*What needs to be done*: Starting at the line containing "What Blender Python", copy each line exactly, ending with the line containing "import numpy as np". Leave out everything else.

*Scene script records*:
*****

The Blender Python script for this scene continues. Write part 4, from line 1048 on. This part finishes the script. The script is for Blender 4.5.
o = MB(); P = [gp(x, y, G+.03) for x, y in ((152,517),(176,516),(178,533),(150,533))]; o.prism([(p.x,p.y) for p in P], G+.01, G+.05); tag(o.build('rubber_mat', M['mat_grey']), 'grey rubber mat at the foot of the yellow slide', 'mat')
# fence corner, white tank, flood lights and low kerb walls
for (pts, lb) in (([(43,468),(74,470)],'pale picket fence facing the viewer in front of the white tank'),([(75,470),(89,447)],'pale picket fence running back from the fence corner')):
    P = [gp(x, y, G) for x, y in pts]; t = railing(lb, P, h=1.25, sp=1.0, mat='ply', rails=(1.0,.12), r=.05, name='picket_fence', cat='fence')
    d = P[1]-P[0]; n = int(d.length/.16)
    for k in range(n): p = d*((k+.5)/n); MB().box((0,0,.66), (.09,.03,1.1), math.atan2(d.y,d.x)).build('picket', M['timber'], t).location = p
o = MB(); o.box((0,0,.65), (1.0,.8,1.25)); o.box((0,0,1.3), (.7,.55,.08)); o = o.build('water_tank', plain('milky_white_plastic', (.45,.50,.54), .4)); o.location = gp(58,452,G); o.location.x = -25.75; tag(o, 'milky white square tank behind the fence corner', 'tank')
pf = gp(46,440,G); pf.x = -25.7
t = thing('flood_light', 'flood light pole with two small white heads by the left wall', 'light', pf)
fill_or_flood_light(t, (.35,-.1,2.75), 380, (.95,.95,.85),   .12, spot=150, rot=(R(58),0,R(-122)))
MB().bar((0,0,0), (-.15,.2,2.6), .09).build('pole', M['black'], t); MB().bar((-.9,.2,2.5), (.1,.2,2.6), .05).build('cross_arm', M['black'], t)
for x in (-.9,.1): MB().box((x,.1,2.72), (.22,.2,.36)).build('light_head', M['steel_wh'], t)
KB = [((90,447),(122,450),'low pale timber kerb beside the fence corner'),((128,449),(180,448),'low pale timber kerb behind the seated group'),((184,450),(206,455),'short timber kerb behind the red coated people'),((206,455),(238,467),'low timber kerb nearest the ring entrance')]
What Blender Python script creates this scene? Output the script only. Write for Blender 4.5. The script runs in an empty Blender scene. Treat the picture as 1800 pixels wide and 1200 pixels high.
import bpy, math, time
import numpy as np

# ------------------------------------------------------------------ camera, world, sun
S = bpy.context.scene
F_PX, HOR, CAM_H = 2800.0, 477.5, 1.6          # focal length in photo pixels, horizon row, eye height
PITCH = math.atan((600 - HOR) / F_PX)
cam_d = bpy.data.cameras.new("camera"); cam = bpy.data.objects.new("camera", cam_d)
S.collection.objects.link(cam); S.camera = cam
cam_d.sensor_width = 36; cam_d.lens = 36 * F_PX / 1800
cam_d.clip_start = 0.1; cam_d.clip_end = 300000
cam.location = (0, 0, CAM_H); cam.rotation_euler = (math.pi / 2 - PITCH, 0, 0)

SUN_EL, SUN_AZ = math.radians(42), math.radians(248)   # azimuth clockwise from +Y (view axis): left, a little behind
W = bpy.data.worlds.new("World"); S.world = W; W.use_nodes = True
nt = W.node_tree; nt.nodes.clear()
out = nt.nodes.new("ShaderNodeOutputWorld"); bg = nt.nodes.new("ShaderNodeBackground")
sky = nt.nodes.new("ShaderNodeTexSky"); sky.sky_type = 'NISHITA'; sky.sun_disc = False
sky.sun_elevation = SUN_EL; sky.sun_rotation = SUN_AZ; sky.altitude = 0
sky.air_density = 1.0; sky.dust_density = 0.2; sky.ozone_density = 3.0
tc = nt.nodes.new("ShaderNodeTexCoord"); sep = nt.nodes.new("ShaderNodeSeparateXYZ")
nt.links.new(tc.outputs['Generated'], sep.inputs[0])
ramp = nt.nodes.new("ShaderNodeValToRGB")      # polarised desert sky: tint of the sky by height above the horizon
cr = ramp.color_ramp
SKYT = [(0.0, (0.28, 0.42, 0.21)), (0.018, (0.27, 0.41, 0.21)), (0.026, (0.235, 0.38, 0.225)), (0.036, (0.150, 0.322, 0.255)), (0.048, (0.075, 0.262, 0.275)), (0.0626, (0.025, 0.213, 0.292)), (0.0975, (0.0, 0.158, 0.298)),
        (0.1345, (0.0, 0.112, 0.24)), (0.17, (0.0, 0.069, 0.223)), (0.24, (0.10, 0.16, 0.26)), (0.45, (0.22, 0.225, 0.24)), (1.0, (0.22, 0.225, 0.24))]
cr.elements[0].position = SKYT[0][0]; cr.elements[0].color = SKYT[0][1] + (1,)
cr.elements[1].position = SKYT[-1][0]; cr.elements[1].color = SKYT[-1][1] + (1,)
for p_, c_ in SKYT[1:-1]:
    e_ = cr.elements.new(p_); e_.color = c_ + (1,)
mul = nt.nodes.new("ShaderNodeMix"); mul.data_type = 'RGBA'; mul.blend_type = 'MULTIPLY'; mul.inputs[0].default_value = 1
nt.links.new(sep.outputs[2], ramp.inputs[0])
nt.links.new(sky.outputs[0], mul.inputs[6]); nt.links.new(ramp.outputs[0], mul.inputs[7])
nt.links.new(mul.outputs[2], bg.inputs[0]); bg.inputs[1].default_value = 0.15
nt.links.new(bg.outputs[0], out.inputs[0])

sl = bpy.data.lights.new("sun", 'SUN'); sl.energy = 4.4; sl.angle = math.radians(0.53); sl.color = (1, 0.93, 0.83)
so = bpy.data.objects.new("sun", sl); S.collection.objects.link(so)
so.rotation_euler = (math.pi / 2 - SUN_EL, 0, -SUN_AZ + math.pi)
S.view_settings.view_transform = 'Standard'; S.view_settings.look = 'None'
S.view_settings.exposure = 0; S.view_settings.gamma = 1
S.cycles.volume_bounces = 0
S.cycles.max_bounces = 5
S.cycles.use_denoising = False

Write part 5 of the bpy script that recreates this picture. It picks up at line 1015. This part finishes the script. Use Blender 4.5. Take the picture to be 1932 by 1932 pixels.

*****

*Written response*:
What Blender Python script creates this scene? Output the script only. Write for Blender 4.5. The script runs in an empty Blender scene. Treat the picture as 1800 pixels wide and 1200 pixels high.
import bpy, math, time
import numpy as np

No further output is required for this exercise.